Regulação de plataformas digitais permanece como tema prioritário para o governo
Apesar da contradição evidenciada entre as declarações do presidente e do ministro das Relações Exteriores, o tema da regulação de plataformas digitais permanece como prioridade na agenda do governo brasileiro. O episódio envolvendo o TikTok e as declarações desencontradas entre autoridades sinaliza os desafios que o Brasil enfrentará ao tentar estabelecer marcos regulatórios para empresas tecnológicas globais, especialmente aquelas com origem em países com os quais o Brasil mantém importantes relações comerciais e diplomáticas. Nos próximos meses, espera-se que o governo apresente propostas concretas para regulamentação de plataformas digitais no país, possivelmente inspiradas em modelos já implementados na União Europeia e em outros mercados desenvolvidos.
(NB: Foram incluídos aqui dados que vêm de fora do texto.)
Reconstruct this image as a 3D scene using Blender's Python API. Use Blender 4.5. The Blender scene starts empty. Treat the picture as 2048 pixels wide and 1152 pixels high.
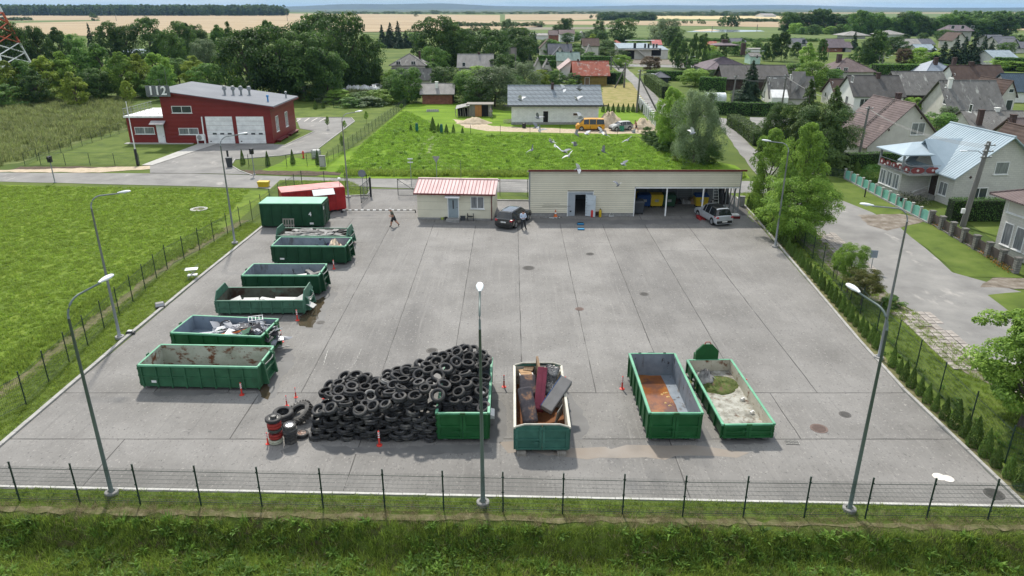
import bpy,math,random
import numpy as np
from mathutils import Vector,Matrix
SC=bpy.context.scene
COL=SC.collection
R=math.radians
random.seed(7)
RNG=np.random.default_rng(11)
# --- camera, light, sky
FPX=1430.0
PITCH=math.atan(561/FPX)
ZC=19.2
SP,CP=math.sin(PITCH),math.cos(PITCH)
cam_d=bpy.data.cameras.new('camera')
cam_d.sensor_width=36
cam_d.lens=FPX/2048*36
cam_d.clip_end=60000
cam=bpy.data.objects.new('camera',cam_d)
COL.objects.link(cam)
cam.location=(0,0,ZC)
cam.rotation_euler=(math.pi/2-PITCH,0,0)
SC.camera=cam
SUN_DIR=Vector((-0.20,0.84,1.0)).normalized()
sun_d=bpy.data.lights.new('sun','SUN')
sun_d.energy=3.5
sun_d.angle=R(2.5)
sun_d.color=(1.0,0.945,0.86)
sun=bpy.data.objects.new('sun',sun_d)
COL.objects.link(sun)
sun.rotation_euler=(-SUN_DIR).to_track_quat('-Z','Y').to_euler()
world=bpy.data.worlds.new('World')
SC.world=world
world.use_nodes=True
wn=world.node_tree.nodes
wl=world.node_tree.links
wn.clear()
w_out=wn.new('ShaderNodeOutputWorld')
w_bg=wn.new('ShaderNodeBackground')
w_bg.inputs['Strength'].default_value=0.145
w_sky=wn.new('ShaderNodeTexSky')
w_sky.sky_type='NISHITA'
w_sky.sun_disc=False
w_sky.sun_elevation=math.asin(SUN_DIR.z)
w_sky.sun_rotation=math.atan2(SUN_DIR.x,SUN_DIR.y)
w_sky.air_density=1.0
w_sky.dust_density=0.6
w_sky.ozone_density=2.5
w_tc=wn.new('ShaderNodeTexCoord')
w_map=wn.new('ShaderNodeMapping')
w_map.inputs['Scale'].default_value=(1.6,1.6,9.0)
w_no=wn.new('ShaderNodeTexNoise')
w_no.inputs['Scale'].default_value=1.7
w_no.inputs['Detail'].default_value=7
w_no.inputs['Roughness'].default_value=0.55
w_rp=wn.new('ShaderNodeValToRGB')
w_rp.color_ramp.elements[0].position=0.42
w_rp.color_ramp.elements[0].color=(0.45,0.45,0.45,1)
w_rp.color_ramp.elements[1].position=0.66
w_rp.color_ramp.elements[1].color=(0.9,0.9,0.9,1)
w_mix=wn.new('ShaderNodeMixRGB')
w_mix.inputs['Color2'].default_value=(6.6,6.8,6.9,1)
wl.new(w_tc.outputs['Generated'],w_map.inputs['Vector'])
wl.new(w_map.outputs['Vector'],w_no.inputs['Vector'])
wl.new(w_no.outputs['Fac'],w_rp.inputs['Fac'])
wl.new(w_rp.outputs['Color'],w_mix.inputs['Fac'])
wl.new(w_sky.outputs['Color'],w_mix.inputs['Color1'])
w_sep=wn.new('ShaderNodeSeparateXYZ')
wl.new(w_tc.outputs['Generated'],w_sep.inputs[0])
w_el=wn.new('ShaderNodeMapRange')
w_el.inputs['From Min'].default_value=0.0
w_el.inputs['From Max'].default_value=0.35
w_el.inputs['To Min'].default_value=0.88
w_el.inputs['To Max'].default_value=0.0
wl.new(w_sep.outputs['Z'],w_el.inputs['Value'])
w_hc=wn.new('ShaderNodeMixRGB')
w_hc.inputs['Color1'].default_value=(1.5,2.45,3.1,1)
w_hc.inputs['Color2'].default_value=(3.0,3.5,3.7,1)
w_m2=wn.new('ShaderNodeMapping')
w_m2.inputs['Scale'].default_value=(2.2,2.2,26.0)
w_n2=wn.new('ShaderNodeTexNoise')
w_n2.inputs['Scale'].default_value=2.0
w_n2.inputs['Detail'].default_value=6
w_r2=wn.new('ShaderNodeMapRange')
w_r2.inputs['From Min'].default_value=0.42
w_r2.inputs['From Max'].default_value=0.68
wl.new(w_tc.outputs['Generated'],w_m2.inputs['Vector'])
wl.new(w_m2.outputs['Vector'],w_n2.inputs['Vector'])
wl.new(w_n2.outputs['Fac'],w_r2.inputs['Value'])
wl.new(w_r2.outputs['Result'],w_hc.inputs['Fac'])
w_fin=wn.new('ShaderNodeMixRGB')
wl.new(w_el.outputs['Result'],w_fin.inputs['Fac'])
wl.new(w_mix.outputs['Color'],w_fin.inputs['Color1'])
wl.new(w_hc.outputs['Color'],w_fin.inputs['Color2'])
wl.new(w_fin.outputs['Color'],w_bg.inputs['Color'])
wl.new(w_bg.outputs['Background'],w_out.inputs['Surface'])
SC.view_settings.view_transform='Standard'
SC.view_settings.look='None'
SC.view_settings.exposure=0.52
SC.view_settings.gamma=1.0
SC.view_settings.use_curve_mapping=False
SC.cycles.max_bounces=6
SC.cycles.transparent_max_bounces=12
SC.cycles.volume_bounces=0
# --- survey helpers
def G(px,py,z=0.0):
 """point at height z seen at pixel (px,py) of the photograph"""
 u=(px-1024)/FPX
 v=(576-py)/FPX
 dy=CP+v*SP
 dz=-SP+v*CP
 t=(z-ZC)/dz
 return(u*t,dy*t)
def T(py,Y):
 """height at distance Y that shows on pixel row py"""
 v=(576-py)/FPX
 return ZC+Y*(-SP+v*CP)/(CP+v*SP)
def P(px,py,Y):
 u=(px-1024)/FPX
 v=(576-py)/FPX
 t=Y/(CP+v*SP)
 return(u*t,Y,ZC+t*(-SP+v*CP))
# --- materials
MATS={}
def nodes_of(name):
 m=bpy.data.materials.new(name)
 m.use_nodes=True
 nt=m.node_tree
 b=nt.nodes['Principled BSDF']
 return m,nt,b
def mat(name,cols,scale=1.0,rough=0.75,bump=0.0,bscale=None,metal=0.0,world=False,detail=4,rnd=0.0,pos=None,ribs=None,tiles=None,spots=None,spec=0.3,coat=0.0,stretch=None,alpha=None,bdist=0.02):
 """general procedural material: noise ramp of colours + bump (+ ribs, tiles, rust spots)"""
 if name in MATS:
  return MATS[name]
 m,nt,b=nodes_of(name)
 N,L=nt.nodes,nt.links
 if isinstance(cols[0],(int,float)):
  c=cols
  cols=[tuple(x*0.86 for x in c),tuple(min(1,x*1.14)for x in c)]
 if world:
  vec=N.new('ShaderNodeNewGeometry').outputs['Position']
 else:
  vec=N.new('ShaderNodeTexCoord').outputs['Object']
 v2=vec
 if stretch:
  mp=N.new('ShaderNodeMapping')
  mp.inputs['Scale'].default_value=stretch
  L.new(vec,mp.inputs['Vector'])
  v2=mp.outputs['Vector']
 no=N.new('ShaderNodeTexNoise')
 no.inputs['Scale'].default_value=scale
 no.inputs['Detail'].default_value=detail
 no.inputs['Roughness'].default_value=0.62
 L.new(v2,no.inputs['Vector'])
 rp=N.new('ShaderNodeValToRGB')
 el=rp.color_ramp.elements
 n=len(cols)
 ps=pos or[0.33+0.34*i/(n-1)for i in range(n)]
 el[0].position=ps[0]
 el[0].color=(*cols[0][:3],1)
 el[1].position=ps[-1]
 el[1].color=(*cols[-1][:3],1)
 for i in range(1,n-1):
  e=el.new(ps[i])
  e.color=(*cols[i][:3],1)
 L.new(no.outputs['Fac'],rp.inputs['Fac'])
 color=rp.outputs['Color']
 height=None
 if spots:
  for(sc_,ss,th,so,st)in spots:
   mp=N.new('ShaderNodeMapping')
   mp.inputs['Scale'].default_value=st
   mp.inputs['Location'].default_value=(ss,th*9,3.3)
   L.new(vec,mp.inputs['Vector'])
   n2=N.new('ShaderNodeTexNoise')
   n2.inputs['Scale'].default_value=ss
   n2.inputs['Detail'].default_value=6
   n2.inputs['Roughness'].default_value=0.65
   L.new(mp.outputs['Vector'],n2.inputs['Vector'])
   mr=N.new('ShaderNodeMapRange')
   mr.inputs['From Min'].default_value=th
   mr.inputs['From Max'].default_value=th+so
   L.new(n2.outputs['Fac'],mr.inputs['Value'])
   mx=N.new('ShaderNodeMixRGB')
   mx.inputs['Color2'].default_value=(*sc_,1)
   L.new(mr.outputs['Result'],mx.inputs['Fac'])
   L.new(color,mx.inputs['Color1'])
   color=mx.outputs['Color']
 if tiles:
  tw,th_,mo,mc,ct=tiles
  sx=N.new('ShaderNodeSeparateXYZ')
  L.new(vec,sx.inputs[0])
  ad=N.new('ShaderNodeMath')
  L.new(sx.outputs['X'],ad.inputs[0])
  L.new(sx.outputs['Y'],ad.inputs[1])
  cb=N.new('ShaderNodeCombineXYZ')
  L.new(ad.outputs[0],cb.inputs['X'])
  L.new(sx.outputs['Z'],cb.inputs['Y'])
  br=N.new('ShaderNodeTexBrick')
  br.inputs['Scale'].default_value=1
  br.inputs['Brick Width'].default_value=tw
  br.inputs['Row Height'].default_value=th_
  br.inputs['Mortar Size'].default_value=mo
  br.inputs['Color1'].default_value=(1,1,1,1)
  br.inputs['Color2'].default_value=(1-ct,1-ct,1-ct,1)
  br.inputs['Mortar'].default_value=(*mc,1)
  L.new(cb.outputs[0],br.inputs['Vector'])
  mu=N.new('ShaderNodeMixRGB')
  mu.blend_type='MULTIPLY'
  mu.inputs['Fac'].default_value=1
  L.new(color,mu.inputs['Color1'])
  L.new(br.outputs['Color'],mu.inputs['Color2'])
  color=mu.outputs['Color']
 if rnd:
  oi=N.new('ShaderNodeObjectInfo')
  mr=N.new('ShaderNodeMapRange')
  mr.inputs['To Min'].default_value=1-rnd
  mr.inputs['To Max'].default_value=1+rnd
  L.new(oi.outputs['Random'],mr.inputs['Value'])
  hs=N.new('ShaderNodeHueSaturation')
  L.new(mr.outputs['Result'],hs.inputs['Value'])
  L.new(color,hs.inputs['Color'])
  color=hs.outputs['Color']
 L.new(color,b.inputs['Base Color'])
 if bump or ribs:
  bn=N.new('ShaderNodeBump')
  bn.inputs['Distance'].default_value=bdist
  bn.inputs['Strength'].default_value=min(1,bump if bump else 0.6)
  if ribs:
   wv=N.new('ShaderNodeTexWave')
   wv.wave_type='BANDS'
   wv.bands_direction=ribs[0]
   wv.inputs['Scale'].default_value=0.314/ribs[1]
   L.new(vec,wv.inputs['Vector'])
   L.new(wv.outputs['Fac'],bn.inputs['Height'])
   bn.inputs['Distance'].default_value=ribs[2]if len(ribs)>2 else 0.03
   bn.inputs['Strength'].default_value=0.8
  else:
   n3=N.new('ShaderNodeTexNoise')
   n3.inputs['Scale'].default_value=bscale or scale*6
   n3.inputs['Detail'].default_value=5
   L.new(v2,n3.inputs['Vector'])
   L.new(n3.outputs['Fac'],bn.inputs['Height'])
  L.new(bn.outputs['Normal'],b.inputs['Normal'])
 b.inputs['Roughness'].default_value=rough
 b.inputs['Metallic'].default_value=metal
 b.inputs['Specular IOR Level'].default_value=spec
 b.inputs['Coat Weight'].default_value=coat
 if alpha is not None:
  b.inputs['Alpha'].default_value=alpha
 MATS[name]=m
 return m
def leaf_mat(name,cols,trans=0.45,rnd=0.26,rough=0.6):
 """foliage: tone per leaf from a mesh attribute, tint per plant, light passing through"""
 if name in MATS:
  return MATS[name]
 m,nt,b=nodes_of(name)
 N,L=nt.nodes,nt.links
 at=N.new('ShaderNodeAttribute')
 at.attribute_name='tone'
 rp=N.new('ShaderNodeValToRGB')
 el=rp.color_ramp.elements
 n=len(cols)
 el[0].position=0
 el[0].color=(*cols[0],1)
 el[1].position=1
 el[1].color=(*cols[-1],1)
 for i in range(1,n-1):
  e=el.new(i/(n-1))
  e.color=(*cols[i],1)
 L.new(at.outputs['Fac'],rp.inputs['Fac'])
 oi=N.new('ShaderNodeObjectInfo')
 mr=N.new('ShaderNodeMapRange')
 mr.inputs['To Min'].default_value=1-rnd
 mr.inputs['To Max'].default_value=1+rnd
 L.new(oi.outputs['Random'],mr.inputs['Value'])
 hs=N.new('ShaderNodeHueSaturation')
 L.new(mr.outputs['Result'],hs.inputs['Value'])
 L.new(rp.outputs['Color'],hs.inputs['Color'])
 L.new(hs.outputs['Color'],b.inputs['Base Color'])
 b.inputs['Roughness'].default_value=rough
 b.inputs['Specular IOR Level'].default_value=0.25
 tr=N.new('ShaderNodeBsdfTranslucent')
 L.new(hs.outputs['Color'],tr.inputs['Color'])
 ms=N.new('ShaderNodeMixShader')
 ms.inputs['Fac'].default_value=trans
 L.new(b.outputs['BSDF'],ms.inputs[1])
 L.new(tr.outputs['BSDF'],ms.inputs[2])
 L.new(ms.outputs['Shader'],nt.nodes['Material Output'].inputs['Surface'])
 MATS[name]=m
 return m
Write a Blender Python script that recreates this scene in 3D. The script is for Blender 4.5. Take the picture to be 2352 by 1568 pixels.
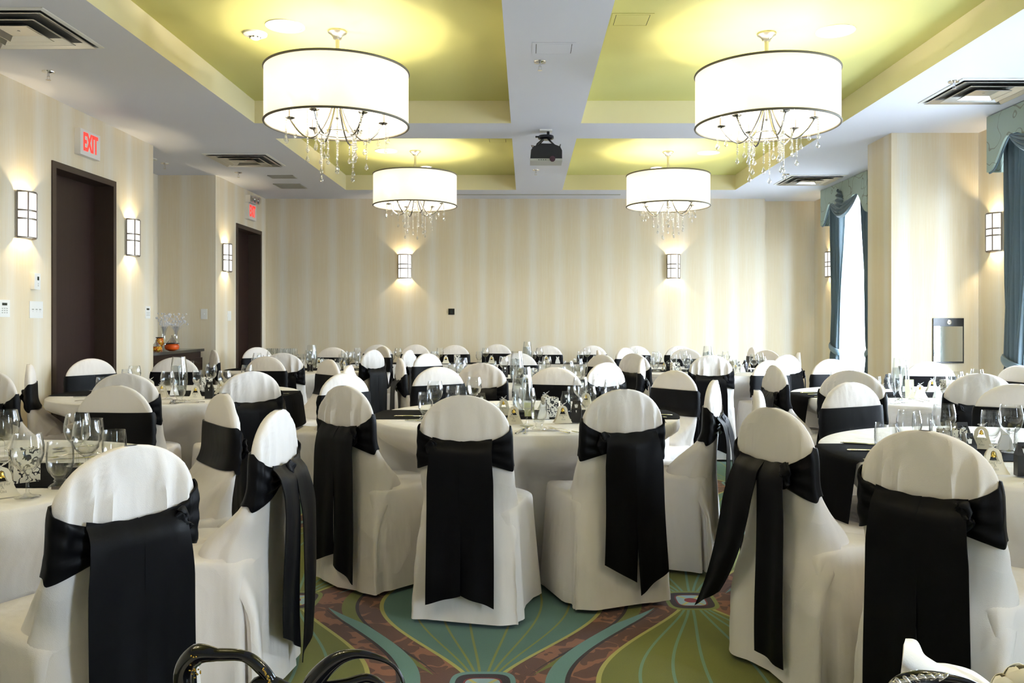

O Ministério das Relações Exteriores deverá desempenhar papel fundamental na articulação internacional dessas iniciativas, buscando conciliar os interesses nacionais de proteção de usuários com o respeito às relações diplomáticas estabelecidas, especialmente com potências tecnológicas como China e Estados Unidos. O desafio será estabelecer regras claras que protejam os cidadãos brasileiros sem criar atritos desnecessários que possam comprometer outras áreas de cooperação internacional vitais para o desenvolvimento econômico e social do país.